OK, but there are moments, like this one, as I shifted my position mere inches on the log, when again the spider web appeared to me as the sun once more caught it to make it magically visible to sight. So it must be that we can, depending on our disposition, see parts of the universe that may become visible when we are seated correctly or find the right angle or the appropriate attitude for their appearance. It needn’t move, but I must be willing to. I thought that this phenomenon could also reveal God to us through moments of grace, if grace were understood as a gift by which we are given an angle of vision of God. Grace may be thought of as a light which, when slanted in the right attitude, reveals what is invisibly before us, pulsing its own reality, daring to be seen by anyone with sufficient grace to see. I felt welling up in me a gratitude inspired by grace and the gift of the imagination to be aware of what is now invisible, now visible a give and take of dimensions of reality going on all the time. This, I thought, is what poets write about: those instants of vision when the light catches the invisible and allows the full measure to be seen for a moment in time.

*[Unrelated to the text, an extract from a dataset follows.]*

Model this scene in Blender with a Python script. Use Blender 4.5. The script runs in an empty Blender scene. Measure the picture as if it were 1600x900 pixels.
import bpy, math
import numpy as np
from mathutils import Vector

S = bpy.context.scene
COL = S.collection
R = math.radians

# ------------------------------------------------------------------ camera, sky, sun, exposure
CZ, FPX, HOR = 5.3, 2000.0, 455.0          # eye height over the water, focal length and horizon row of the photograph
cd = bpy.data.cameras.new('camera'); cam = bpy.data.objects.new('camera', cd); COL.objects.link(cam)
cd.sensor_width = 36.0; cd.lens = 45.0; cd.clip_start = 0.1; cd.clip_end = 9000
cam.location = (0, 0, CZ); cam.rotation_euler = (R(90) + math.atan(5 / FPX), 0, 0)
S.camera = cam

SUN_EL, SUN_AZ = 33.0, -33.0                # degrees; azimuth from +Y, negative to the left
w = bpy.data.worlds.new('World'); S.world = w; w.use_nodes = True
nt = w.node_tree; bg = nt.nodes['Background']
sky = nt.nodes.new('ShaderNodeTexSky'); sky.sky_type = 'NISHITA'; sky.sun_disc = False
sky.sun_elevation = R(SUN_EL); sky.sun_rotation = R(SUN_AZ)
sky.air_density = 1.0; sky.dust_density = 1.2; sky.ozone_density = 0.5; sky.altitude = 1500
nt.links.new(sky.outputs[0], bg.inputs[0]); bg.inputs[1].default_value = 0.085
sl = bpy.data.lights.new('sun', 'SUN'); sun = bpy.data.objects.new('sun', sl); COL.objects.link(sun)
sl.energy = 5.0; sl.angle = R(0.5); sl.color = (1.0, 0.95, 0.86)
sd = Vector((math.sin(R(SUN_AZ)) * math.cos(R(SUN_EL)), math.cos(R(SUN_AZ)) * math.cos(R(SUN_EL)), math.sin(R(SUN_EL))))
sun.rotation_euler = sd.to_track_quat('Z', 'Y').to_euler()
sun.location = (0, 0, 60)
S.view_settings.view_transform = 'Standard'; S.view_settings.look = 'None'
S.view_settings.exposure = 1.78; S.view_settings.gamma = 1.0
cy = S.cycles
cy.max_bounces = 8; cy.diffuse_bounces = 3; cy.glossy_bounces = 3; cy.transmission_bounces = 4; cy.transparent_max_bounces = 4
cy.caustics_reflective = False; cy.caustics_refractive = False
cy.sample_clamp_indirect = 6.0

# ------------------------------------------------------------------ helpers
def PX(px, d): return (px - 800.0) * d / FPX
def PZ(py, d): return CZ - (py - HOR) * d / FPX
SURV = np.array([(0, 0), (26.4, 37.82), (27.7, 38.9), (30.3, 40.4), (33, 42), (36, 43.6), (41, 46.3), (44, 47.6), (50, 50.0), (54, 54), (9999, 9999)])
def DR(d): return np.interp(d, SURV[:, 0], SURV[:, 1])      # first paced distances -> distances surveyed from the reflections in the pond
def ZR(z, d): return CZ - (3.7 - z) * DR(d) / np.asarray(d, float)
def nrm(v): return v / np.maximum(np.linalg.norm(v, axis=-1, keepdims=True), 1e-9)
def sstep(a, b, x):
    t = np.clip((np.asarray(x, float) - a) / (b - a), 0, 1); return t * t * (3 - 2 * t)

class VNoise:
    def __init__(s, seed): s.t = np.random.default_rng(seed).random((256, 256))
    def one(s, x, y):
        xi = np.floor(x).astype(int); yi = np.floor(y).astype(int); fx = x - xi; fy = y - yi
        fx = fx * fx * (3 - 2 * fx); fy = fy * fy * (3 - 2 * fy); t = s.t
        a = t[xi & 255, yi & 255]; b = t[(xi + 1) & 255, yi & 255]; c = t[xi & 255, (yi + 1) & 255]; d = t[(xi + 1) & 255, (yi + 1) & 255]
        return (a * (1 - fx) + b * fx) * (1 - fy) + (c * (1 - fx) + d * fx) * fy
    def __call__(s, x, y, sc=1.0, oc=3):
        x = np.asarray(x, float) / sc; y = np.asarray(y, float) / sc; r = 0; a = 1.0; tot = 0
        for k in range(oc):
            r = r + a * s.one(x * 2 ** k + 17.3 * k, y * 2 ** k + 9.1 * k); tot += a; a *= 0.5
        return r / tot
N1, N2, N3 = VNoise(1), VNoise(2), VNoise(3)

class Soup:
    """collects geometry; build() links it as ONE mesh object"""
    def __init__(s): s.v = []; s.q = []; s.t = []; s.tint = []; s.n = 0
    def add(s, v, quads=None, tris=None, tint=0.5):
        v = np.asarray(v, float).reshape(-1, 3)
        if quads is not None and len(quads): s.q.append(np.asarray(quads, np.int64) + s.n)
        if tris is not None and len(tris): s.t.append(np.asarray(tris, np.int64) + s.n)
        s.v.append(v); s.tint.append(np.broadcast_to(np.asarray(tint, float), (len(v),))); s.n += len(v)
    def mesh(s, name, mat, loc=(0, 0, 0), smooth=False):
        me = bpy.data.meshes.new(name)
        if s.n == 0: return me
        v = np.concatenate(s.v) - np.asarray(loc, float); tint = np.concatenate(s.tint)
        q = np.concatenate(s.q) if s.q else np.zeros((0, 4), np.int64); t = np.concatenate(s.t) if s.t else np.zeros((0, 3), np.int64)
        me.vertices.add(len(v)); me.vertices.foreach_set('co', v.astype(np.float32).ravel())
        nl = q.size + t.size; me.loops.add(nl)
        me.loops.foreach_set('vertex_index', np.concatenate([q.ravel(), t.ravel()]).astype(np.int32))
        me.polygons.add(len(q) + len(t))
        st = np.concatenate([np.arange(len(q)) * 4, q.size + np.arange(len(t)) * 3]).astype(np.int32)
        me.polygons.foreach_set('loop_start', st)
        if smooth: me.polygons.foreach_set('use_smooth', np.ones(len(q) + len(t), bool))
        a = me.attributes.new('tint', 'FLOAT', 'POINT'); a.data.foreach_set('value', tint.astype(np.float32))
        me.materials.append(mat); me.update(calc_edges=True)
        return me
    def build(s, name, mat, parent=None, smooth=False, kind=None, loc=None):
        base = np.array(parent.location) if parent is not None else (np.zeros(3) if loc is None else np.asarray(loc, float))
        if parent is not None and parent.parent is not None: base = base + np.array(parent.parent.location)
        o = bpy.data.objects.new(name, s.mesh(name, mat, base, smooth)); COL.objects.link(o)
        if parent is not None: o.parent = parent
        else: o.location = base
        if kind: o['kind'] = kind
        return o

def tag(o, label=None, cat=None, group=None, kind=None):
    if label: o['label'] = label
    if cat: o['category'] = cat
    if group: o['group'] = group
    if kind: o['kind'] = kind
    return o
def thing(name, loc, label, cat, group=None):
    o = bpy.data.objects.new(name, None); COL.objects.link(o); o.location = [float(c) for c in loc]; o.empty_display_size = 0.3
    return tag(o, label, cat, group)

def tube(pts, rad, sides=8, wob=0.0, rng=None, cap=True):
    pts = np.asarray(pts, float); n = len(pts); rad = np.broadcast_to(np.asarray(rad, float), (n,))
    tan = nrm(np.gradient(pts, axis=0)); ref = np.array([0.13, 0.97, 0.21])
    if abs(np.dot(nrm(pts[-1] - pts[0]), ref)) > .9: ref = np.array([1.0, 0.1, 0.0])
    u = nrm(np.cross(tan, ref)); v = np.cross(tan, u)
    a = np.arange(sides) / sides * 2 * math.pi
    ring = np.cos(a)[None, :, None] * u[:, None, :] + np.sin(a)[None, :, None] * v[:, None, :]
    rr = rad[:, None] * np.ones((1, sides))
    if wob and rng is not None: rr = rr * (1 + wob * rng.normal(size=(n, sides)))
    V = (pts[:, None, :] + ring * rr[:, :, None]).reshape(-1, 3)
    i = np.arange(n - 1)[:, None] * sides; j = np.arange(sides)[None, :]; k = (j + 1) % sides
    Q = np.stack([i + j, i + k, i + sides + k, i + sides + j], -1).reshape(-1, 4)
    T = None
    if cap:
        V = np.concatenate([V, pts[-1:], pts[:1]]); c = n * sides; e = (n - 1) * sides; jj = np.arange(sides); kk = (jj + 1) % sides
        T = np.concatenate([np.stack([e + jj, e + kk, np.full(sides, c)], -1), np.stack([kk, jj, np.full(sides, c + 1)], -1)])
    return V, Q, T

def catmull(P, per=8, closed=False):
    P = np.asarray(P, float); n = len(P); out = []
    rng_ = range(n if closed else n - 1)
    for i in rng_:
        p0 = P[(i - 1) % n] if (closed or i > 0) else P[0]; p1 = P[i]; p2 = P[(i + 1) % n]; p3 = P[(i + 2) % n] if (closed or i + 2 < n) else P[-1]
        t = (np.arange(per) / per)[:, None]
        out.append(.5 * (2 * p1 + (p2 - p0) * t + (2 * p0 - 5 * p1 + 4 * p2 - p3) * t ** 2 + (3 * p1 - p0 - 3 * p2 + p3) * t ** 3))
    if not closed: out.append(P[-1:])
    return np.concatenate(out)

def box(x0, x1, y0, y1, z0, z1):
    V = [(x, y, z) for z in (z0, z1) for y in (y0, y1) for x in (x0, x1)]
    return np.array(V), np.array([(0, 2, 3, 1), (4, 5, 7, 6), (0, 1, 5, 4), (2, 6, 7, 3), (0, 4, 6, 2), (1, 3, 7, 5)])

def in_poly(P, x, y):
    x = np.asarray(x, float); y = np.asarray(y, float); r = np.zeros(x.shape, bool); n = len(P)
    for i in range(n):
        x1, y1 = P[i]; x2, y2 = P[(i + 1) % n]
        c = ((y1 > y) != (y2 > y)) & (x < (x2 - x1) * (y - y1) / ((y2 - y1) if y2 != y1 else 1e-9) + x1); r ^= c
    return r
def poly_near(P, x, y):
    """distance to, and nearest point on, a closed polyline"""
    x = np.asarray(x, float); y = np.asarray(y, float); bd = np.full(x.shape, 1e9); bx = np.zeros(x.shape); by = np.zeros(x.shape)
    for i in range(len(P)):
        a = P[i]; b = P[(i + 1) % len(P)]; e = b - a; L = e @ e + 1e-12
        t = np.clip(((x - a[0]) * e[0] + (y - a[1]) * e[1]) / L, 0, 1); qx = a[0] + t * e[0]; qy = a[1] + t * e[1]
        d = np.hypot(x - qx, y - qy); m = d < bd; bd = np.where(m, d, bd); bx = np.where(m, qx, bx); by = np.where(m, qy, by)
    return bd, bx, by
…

Sitting alone on a log next to the deep flow of the Columbia River contemplating a peek-a-boo spider web and delighting at how little prompting I needed to enjoy the mystery of the world, I felt the absence of any boundary existing between the physical and spiritual realms, between the natural order and supernatural presence, between the world’s tangible body and its invisible gracefulness, between time and eternity. It was an instant of grace, freely given and gratefully taken; I found myself in the thick of the give-and-take of creation. All the low points, the loneliness, the feelings of depression, of sadness of grief, of emptiness, of loss, of wanting to head home, evaporated in the face of this spider web, which had once more playfully disappeared. Its ability to remain on the margin between visibility and invisibility was its strength like the eyes of the insects it wanted to ensnare were so multi-faceted and keen that only a web that could disappear would ever snag them. This web’s presence, when perceived, was akin to the effects true praying and authentic poetry had on the senses. Both of them made visible what was hidden in plain view, just in front or next to us or coming up from behind. Our failure was in lacking the right attitude by which to see it. I believe more strongly now that it requires an attitude of peace, of serenity and of acceptance of what is to coax the invisibles into presence.

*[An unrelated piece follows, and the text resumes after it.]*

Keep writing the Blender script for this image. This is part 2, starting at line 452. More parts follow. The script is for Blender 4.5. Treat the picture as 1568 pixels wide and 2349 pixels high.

Both prayer and poetry make visible what is hidden in plain view, just in front of or next to us. My weakness was not having the right attitude by which to see it. I shifted my position to defer to this reality.

 

Zen Web

The spider’s mandala
rests serenely anchored like a large enmeshed
wheel between two scrub bushes linking forest
and river.

The sun gives it shape and an angle of clear vision.

It vanishes when the sun blinks behind
a swaying leaf.

The spider rests zen-like at the center, in perfect
zazen, waiting, praying, proud of its design it
spun from a memory it did not recall it had.

Only when the web fades, becomes clear
force, does the spider move wavily in mid-air
above the ground towards a small moth
flapping against the sticky filaments of zazen.

Two scrub bushes, keeping the tension of the moth
between them, bow slightly towards one another.

Buddhists of the forest embrace the flame of death.

 

Developing an attitude of peace in our daily lives places us finally in the intimate space of death. Knowing our mortality, our woundedness, our frailty and imperfections can enhance, not detract from cultivating an attitude of peace and forgiveness towards oneself and others. Then the world can indeed change for the better.